Per my earlier exchange with the Lemur…. The question remains, how else to make money from RSS if making money as a publisher is a goal?]]>

2 replies on “It's right there in the code”

The short answer is: you charge for it, instead of inserting ads. The gist of what I’d alluded to was: use http authentication and a subscriber database. But you can broker the authentication (and content delivery) to an external agent, too, and use any means you like to perform the authentication.

Most of what I object to revolves around the introduction of a third party advertiser that then foists ads from N other parties into the mix. The traditional advertising industry is something I regard as inherently parasitic. And in most cases, the advertisements themselves, are nothing more or less than superfluous. But that’s just my opinion.

There are a lot of potential answers, but IMO the current “right” one is:

You work, collectively with peers, towards the establishment of relevant standards that enable you to do what you want to do.

The OPA isn’t addressing this as far as I know, and the only other potentially relevant body (the IAB) hasn’t addressed it either (which is probably good; the publishers ought to take the lead on this).

In the absence of specifications and standards, we’ll have chaos. I’m not opposed to chaos; it is usually where the good and innovative stuff comes from, but a lot of it needs to be kicked to the side; inserting ads into the body elements of RSS is one such example. That’s not innovative. That’s just lazy and annoying.

Ideally an organization of responsible folks (e.g. techs) in the publishing industry would look at that chaos, extract what was good and what worked, and hammer it into some form of specs and standards.

I’m not suggesting the publishing industry put themselves at the mercy of the W3C, the ATOM chairs or Dave Winer (though again, ideally… they would) but that they embrace and extend. Sorry, I know that term carries baggage. But it can work.

I, as the author of a piece of aggregation software, can elect whether or not to include advertising content when I pull a feed.
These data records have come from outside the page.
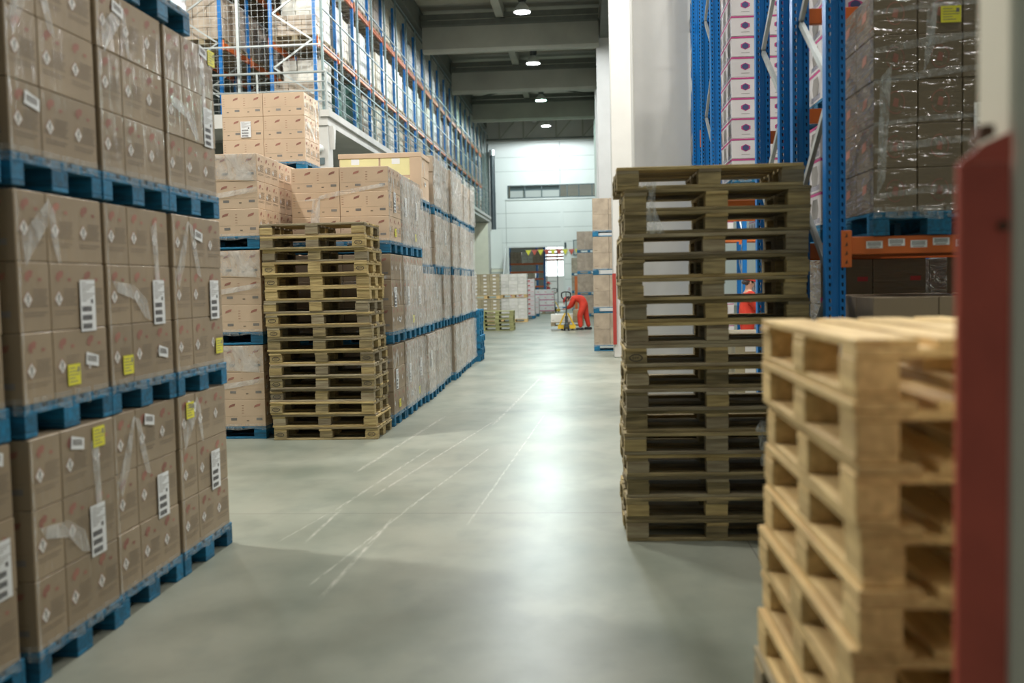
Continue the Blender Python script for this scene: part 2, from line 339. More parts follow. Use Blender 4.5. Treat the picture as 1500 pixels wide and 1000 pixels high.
for x in (-.5275, 0, .5275):
    PARTS.append(('stringer_board', 's', x, 0, .1))
    PARTS += [('block', 'b', x, -.35, .022), ('block', 'c', x, 0, .022), ('block', 'b', x, .35, .022)]
PARTS += [('bottom_board', 'bn', 0, -.35, 0), ('bottom_board', 'bw', 0, 0, 0), ('bottom_board', 'bn', 0, .35, 0)]
def simple_pallet(mat):
    m = MB(); d = pal_meshes(mat)
    for n_, k_, x, y, z in PARTS:
        me = d[k_]; k = len(m.v); m.v += [(v.co.x+x, v.co.y+y, v.co.z+z) for v in me.vertices]
        for p in me.polygons: m.f.append([k+i for i in p.vertices]); m.m.append(m.mi(mat))
    return m.mesh('pallet')
def pallet(name, mat, x, y, z, rz, label, group, detail=True, mats=None, stamp=False):
    """x,y = centre; long side along local X"""
    if not detail:
        me = cached(('sp', mat), lambda: simple_pallet(mat)); o = mk(name, me, None, (x, y, z)); o.rotation_euler.z = rz; return tag(o, label, 'pallet', group)
    t = thing(name, label, 'pallet', (x, y, z), rz, group)
    for n_, k_, px, py, pz in PARTS:
        mt = rnd.choice(mats) if mats else mat
        o = mk(n_, pal_meshes(mt)[k_], t, (px+(rnd.uniform(-.006, .006) if mats else 0), py+(rnd.uniform(-.004, .004) if mats else 0), pz))
        if stamp and n_ == 'block' and py == -.35 and px != 0 and rnd.random() < .55:
            mk('stamp', stamp_mesh(), o, (0, -.0512, .039))
    return t
def stamp_mesh():
    def f():
        m = MB(); N = 20
        for i in range(N):
            a, c = 2*math.pi*i/N, 2*math.pi*(i+1)/N
            m.poly([(.045*math.cos(a), 0, .024*math.sin(a)), (.045*math.cos(c), 0, .024*math.sin(c)), (.038*math.cos(c), 0, .018*math.sin(c)), (.038*math.cos(a), 0, .018*math.sin(a))], 'print_black')
        for x in (-.022, -.006, .010): m.poly([(x, 0, -.008), (x+.003, 0, -.008), (x+.003, 0, .008), (x, 0, .008)], 'print_black'); m.poly([(x, 0, .005), (x+.011, 0, .005), (x+.011, 0, .008), (x, 0, .008)], 'print_black')
        m.poly([(-.022, 0, -.008), (-.011, 0, -.008), (-.011, 0, -.005), (-.022, 0, -.005)], 'print_black')
        return m.mesh('stamp')
    return cached('stamp', f)
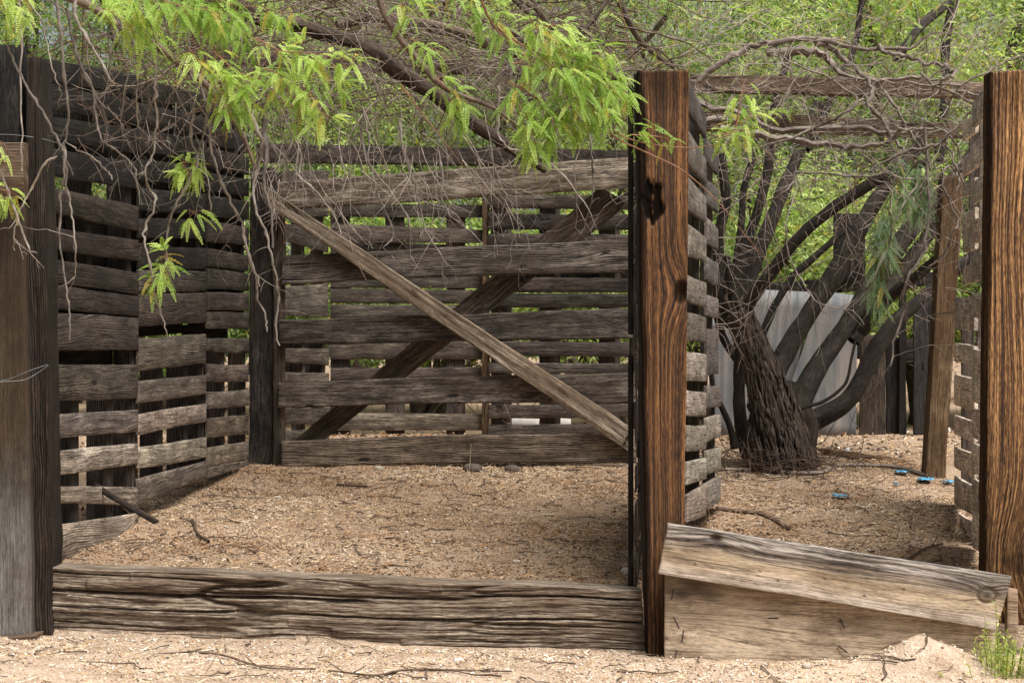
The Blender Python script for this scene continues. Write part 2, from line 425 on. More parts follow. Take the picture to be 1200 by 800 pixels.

The aggregation software will identify itself to the publisher; they in turn can elect to tell me “no. you’re not carrying ads; here, have the ‘lite’ version of our feed instead’. This can be negotiated via HTTP.

Similarly, subscription tokens can be exchanged and authenticated, between a client reader and a publisher server using existing/currently deployed protocols and capabilities.

I would be rather surprised if, in fact, there is no-one working on paid-subscription systems for syndicated content in RSS, ATOM, and future formats, at this point in time.